> Problem description
Repeat everything from the first line of the listing below through the line that contains "SC.camera = cam", exactly. Leave out pictures.

--- begin Given data ---

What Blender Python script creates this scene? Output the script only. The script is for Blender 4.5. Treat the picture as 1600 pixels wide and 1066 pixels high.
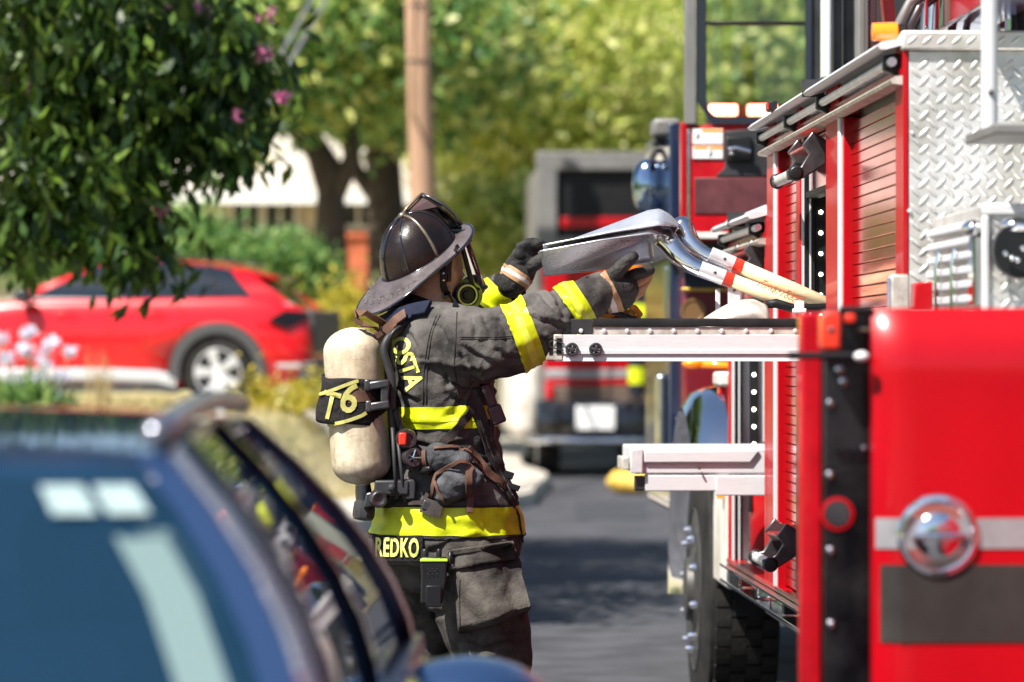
import bpy, bmesh, math, random
import numpy as np
from mathutils import Vector, Matrix, Euler, noise
from mathutils.bvhtree import BVHTree

rad = math.radians
random.seed(7)
rng = np.random.default_rng(11)
for _o in list(bpy.data.objects):
    bpy.data.objects.remove(_o)
SC = bpy.context.scene
COL = SC.collection

# ------------------------------------------------------------------ camera, sky, sun, exposure
CAM_H = 1.45
FPX = 6000.0
YAW = math.atan(200 / FPX)
PITCH = math.atan(27 / FPX)
cam_data = bpy.data.cameras.new('camera')
cam = bpy.data.objects.new('camera', cam_data)
COL.objects.link(cam)
cam.location = (0, 0, CAM_H)
cam.rotation_euler = (math.pi / 2 + PITCH, 0, -YAW)
cam_data.sensor_width = 36
cam_data.lens = FPX / 1600 * 36
cam_data.clip_start = 0.1
cam_data.clip_end = 2000
cam_data.dof.use_dof = True
cam_data.dof.focus_distance = 11.2
cam_data.dof.aperture_fstop = 3.4
SC.camera = cam

SUN_DIR = Vector((-0.44, -0.42, 0.80)).normalized()      # towards the sun
sun_el = math.asin(SUN_DIR.z)
sun_az = math.atan2(SUN_DIR.x, SUN_DIR.y)
world = bpy.data.worlds.new('World')
SC.world = world
world.use_nodes = True
wn = world.node_tree
bg = wn.nodes['Background']
sky = wn.nodes.new('ShaderNodeTexSky')
sky.sky_type = 'NISHITA'
sky.sun_disc = False
sky.sun_elevation = sun_el
sky.sun_rotation = sun_az
wn.links.new(sky.outputs[0], bg.inputs[0])
bg.inputs[1].default_value = 0.065
sun_data = bpy.data.lights.new('sun', 'SUN')
sun_data.energy = 5.0
sun_data.angle = rad(0.53)
sun_data.color = (1.0, 0.95, 0.87)
sun = bpy.data.objects.new('sun', sun_data)
COL.objects.link(sun)
sun.rotation_euler = (-SUN_DIR).to_track_quat('-Z', 'Y').to_euler()
vs = SC.view_settings
vs.view_transform = 'Standard'
vs.look = 'None'
vs.exposure = 1.02
vs.gamma = 1.0
vs.use_curve_mapping = False
SC.render.engine = 'CYCLES'
SC.cycles.use_denoising = True
SC.cycles.max_bounces = 8
SC.cycles.transparent_max_bounces = 12
SC.cycles.sample_clamp_indirect = 8.0
SC.cycles.caustics_reflective = False
SC.cycles.caustics_refractive = False

CAM_R = Euler((math.pi / 2 + PITCH, 0, -YAW), 'XYZ').to_matrix()
CAM_O = Vector((0, 0, CAM_H))


def ray(px, py):
    return CAM_R @ Vector(((px - 800) / FPX, -(py - 533) / FPX, -1))


def P(px, py, d):
    """The point of the place seen at photo pixel (px, py) on the plane Y = d."""
    v = ray(px, py)
    return CAM_O + v * (d / v.y)


XS = 1.264            # the truck's left side


def S(px, py, xs=XS):
    """The point of the truck's side plane seen at photo pixel (px, py)."""
    v = ray(px, py)
    return CAM_O + v * (xs / v.x)


def dS(px, xs=XS):
    return S(px, 560, xs).y


# ------------------------------------------------------------------ mesh helpers
class MB:
    def __init__(self):
        self.v, self.f, self.m = [], [], []

    def add(self, verts, faces, mi=0):
        o = len(self.v)
        self.v += [Vector(p) for p in verts]
        for f in faces:
            self.f.append([i + o for i in f])
            self.m.append(mi)
        return self

    def box(self, x0, x1, y0, y1, z0, z1, mi=0):
        return self.add([(x0, y0, z0), (x1, y0, z0), (x1, y1, z0), (x0, y1, z0), (x0, y0, z1), (x1, y0, z1), (x1, y1, z1), (x0, y1, z1)],
                        [(0, 3, 2, 1), (4, 5, 6, 7), (0, 1, 5, 4), (1, 2, 6, 5), (2, 3, 7, 6), (3, 0, 4, 7)], mi)

    def obox(self, c, ax, ay, az, mi=0):
        """box from centre and three half vectors"""
        c, ax, ay, az = Vector(c), Vector(ax), Vector(ay), Vector(az)
        vs_ = [c + ax * i + ay * j + az * k for k in (-1, 1) for j in (-1, 1) for i in (-1, 1)]
        return self.add(vs_, [(0, 2, 3, 1), (4, 5, 7, 6), (0, 1, 5, 4), (1, 3, 7, 5), (3, 2, 6, 7), (2, 0, 4, 6)], mi)

    def prism(self, poly, vec, mi=0):
        n = len(poly)
        poly = [Vector(p) for p in poly]
        vec = Vector(vec)
        return self.add(poly + [p + vec for p in poly],
                        [list(range(n))[::-1], list(range(n, 2 * n))] + [(i, (i + 1) % n, n + (i + 1) % n, n + i) for i in range(n)], mi)

    def loft(self, rings, caps=True, mi=0, closed=False):
        n = len(rings[0])
        o = []
        for r in rings:
            o += list(r)
        fs = []
        k = len(rings)
        for a in range(k if closed else k - 1):
            b = (a + 1) % k
            for i in range(n):
                j = (i + 1) % n
                fs.append((a * n + i, a * n + j, b * n + j, b * n + i))
        if caps and not closed:
            fs.append(list(range(n))[::-1])
            fs.append([(k - 1) * n + i for i in range(n)])
        return self.add(o, fs, mi)

    def frames(self, pts):
        pts = [Vector(p) for p in pts]
        T = []
        for i in range(len(pts)):
            a = pts[max(0, i - 1)]
            b = pts[min(len(pts) - 1, i + 1)]
            T.append((b - a).normalized())
        up = Vector((0, 0, 1)) if abs(T[0].z) < 0.9 else Vector((1, 0, 0))
        N = (up - T[0] * up.dot(T[0])).normalized()
        out = []
        for i, p in enumerate(pts):
            N = (N - T[i] * N.dot(T[i])).normalized()
            out.append((p, T[i], N, T[i].cross(N)))
        return out

    def tube(self, pts, r, n=10, caps=True, mi=0):
        fr = self.frames(pts)
        rings = []
        for i, (p, t, N, B) in enumerate(fr):
            rr = r[i] if isinstance(r, (list, tuple)) else r
            rings.append([p + (N * math.cos(2 * math.pi * k / n) + B * math.sin(2 * math.pi * k / n)) * rr for k in range(n)])
        return self.loft(rings, caps, mi)

    def capsule(self, pts, r, n=12, mi=0):
        """tube with rounded ends"""
        pts = [Vector(p) for p in pts]
        rs = list(r) if isinstance(r, (list, tuple)) else [r] * len(pts)
        t0 = (pts[0] - pts[1]).normalized()
        t1 = (pts[-1] - pts[-2]).normalized()
        a, ra, b, rb = [], [], [], []
        for q in (80, 60, 40, 20):
            a.append(pts[0] + t0 * rs[0] * math.sin(rad(q)))
            ra.append(rs[0] * math.cos(rad(q)))
            b.insert(0, pts[-1] + t1 * rs[-1] * math.sin(rad(q)))
            rb.insert(0, rs[-1] * math.cos(rad(q)))
        return self.tube(a + pts + b, ra + rs + rb, n, True, mi)

    def ribbon(self, pts, nrm, width, thick, mi=0):
        """flat strap along pts lying on a surface with normals nrm"""
        pts = [Vector(p) for p in pts]
        rings = []
        for i, p in enumerate(pts):
            t = (pts[min(i + 1, len(pts) - 1)] - pts[max(i - 1, 0)]).normalized()
            n_ = Vector(nrm[i]) if isinstance(nrm, list) else Vector(nrm)
            n_ = (n_ - t * n_.dot(t)).normalized()
            s = t.cross(n_)
            w = (width[i] if isinstance(width, (list, tuple)) else width) / 2
            h = thick
            rings.append([p + s * w, p + s * w + n_ * h, p - s * w + n_ * h, p - s * w])
        return self.loft(rings, True, mi)

    def lathe(self, prof, o, axis, n=24, mi=0, hoop=False):
        axis = Vector(axis).normalized()
        o = Vector(o)
        up = Vector((0, 0, 1)) if abs(axis.z) < 0.9 else Vector((1, 0, 0))
        N = (up - axis * up.dot(axis)).normalized()
        B = axis.cross(N)
        rings = [[o + axis * h + (N * math.cos(2 * math.pi * k / n) + B * math.sin(2 * math.pi * k / n)) * max(r, 1e-4) for k in range(n)] for r, h in prof]
        return self.loft(rings, not hoop, mi, closed=hoop)

    def ellipsoid(self, c, rx, ry, rz, mat=None, n=20, m=12, mi=0):
        c = Vector(c)
        rings = []
        for j in range(m + 1):
            th = math.pi * (j + 0.001) / (m + 0.002)
            ring = []
            for i in range(n):
                ph = 2 * math.pi * i / n
                q = Vector((rx * math.sin(th) * math.cos(ph), ry * math.sin(th) * math.sin(ph), -rz * math.cos(th)))
                if mat is not None:
                    q = mat @ q
                ring.append(c + q)
            rings.append(ring)
        return self.loft(rings, True, mi)

    def grid(self, fn, nu, nv, mi=0):
        vs_ = [fn(i / nu, j / nv) for j in range(nv + 1) for i in range(nu + 1)]
        w = nu + 1
        return self.add(vs_, [(j * w + i, j * w + i + 1, (j + 1) * w + i + 1, (j + 1) * w + i) for j in range(nv) for i in range(nu)], mi)


ORG = {}


def empty(name, loc, label=None, cat=None, group=None, kind=None, parent=None):
    o = bpy.data.objects.new(name, None)
    o.empty_display_size = 0.1
    COL.objects.link(o)
    o.location = Vector(loc) - (ORG[parent.as_pointer()] if parent else Vector())
    o.parent = parent
    ORG[o.as_pointer()] = Vector(loc)
    tag(o, label, cat, group, kind)
    return o


def tag(o, label=None, cat=None, group=None, kind=None):
    if label:
        o['label'] = label
    if cat:
        o['category'] = cat
    if group:
        o['group'] = group
    if kind:
        o['kind'] = kind
    return o


def link_mesh(name, me, parent, org):
    o = bpy.data.objects.new(name, me)
    COL.objects.link(o)
    o.parent = parent
    if parent is None:
        o.location = org
    ORG[o.as_pointer()] = Vector(org)
    return o


def obj(name, mb, mats, parent=None, smooth=38, bevel=0, seg=2, sub=0, label=None, cat=None, group=None, kind=None, org=None):
    """link the collected shapes as ONE mesh object; coordinates are world, stored relative to the thing's base"""
    if org is None:
        org = ORG[parent.as_pointer()] if parent else Vector((0, 0, 0))
    if parent is not None:
        org = ORG[parent.as_pointer()]
    org = Vector(org)
    me = bpy.data.meshes.new(name)
    me.from_pydata([p - org for p in mb.v], [], mb.f)
    mats = mats if isinstance(mats, (list, tuple)) else [mats]
    for m_ in mats:
        me.materials.append(m_)
    me.polygons.foreach_set('material_index', mb.m)
    bm = bmesh.new()
    bm.from_mesh(me)
    bmesh.ops.recalc_face_normals(bm, faces=bm.faces)
    bm.to_mesh(me)
    bm.free()
    if smooth:
        me.polygons.foreach_set('use_smooth', [True] * len(me.polygons))
        if smooth < 179:
            me.set_sharp_from_angle(angle=rad(smooth))
    me.update()
    o = link_mesh(name, me, parent, org)
    if bevel:
        b = o.modifiers.new('bevel', 'BEVEL')
        b.width = bevel
        b.segments = seg
        b.limit_method = 'ANGLE'
        b.angle_limit = rad(35)
    if sub:
        s = o.modifiers.new('sub', 'SUBSURF')
        s.levels = s.render_levels = sub
    return tag(o, label, cat, group, kind)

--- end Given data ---

> Correct answer
What Blender Python script creates this scene? Output the script only. The script is for Blender 4.5. Treat the picture as 1600 pixels wide and 1066 pixels high.
import bpy, bmesh, math, random
import numpy as np
from mathutils import Vector, Matrix, Euler, noise
from mathutils.bvhtree import BVHTree

rad = math.radians
random.seed(7)
rng = np.random.default_rng(11)
for _o in list(bpy.data.objects):
    bpy.data.objects.remove(_o)
SC = bpy.context.scene
COL = SC.collection

# ------------------------------------------------------------------ camera, sky, sun, exposure
CAM_H = 1.45
FPX = 6000.0
YAW = math.atan(200 / FPX)
PITCH = math.atan(27 / FPX)
cam_data = bpy.data.cameras.new('camera')
cam = bpy.data.objects.new('camera', cam_data)
COL.objects.link(cam)
cam.location = (0, 0, CAM_H)
cam.rotation_euler = (math.pi / 2 + PITCH, 0, -YAW)
cam_data.sensor_width = 36
cam_data.lens = FPX / 1600 * 36
cam_data.clip_start = 0.1
cam_data.clip_end = 2000
cam_data.dof.use_dof = True
cam_data.dof.focus_distance = 11.2
cam_data.dof.aperture_fstop = 3.4
SC.camera = cam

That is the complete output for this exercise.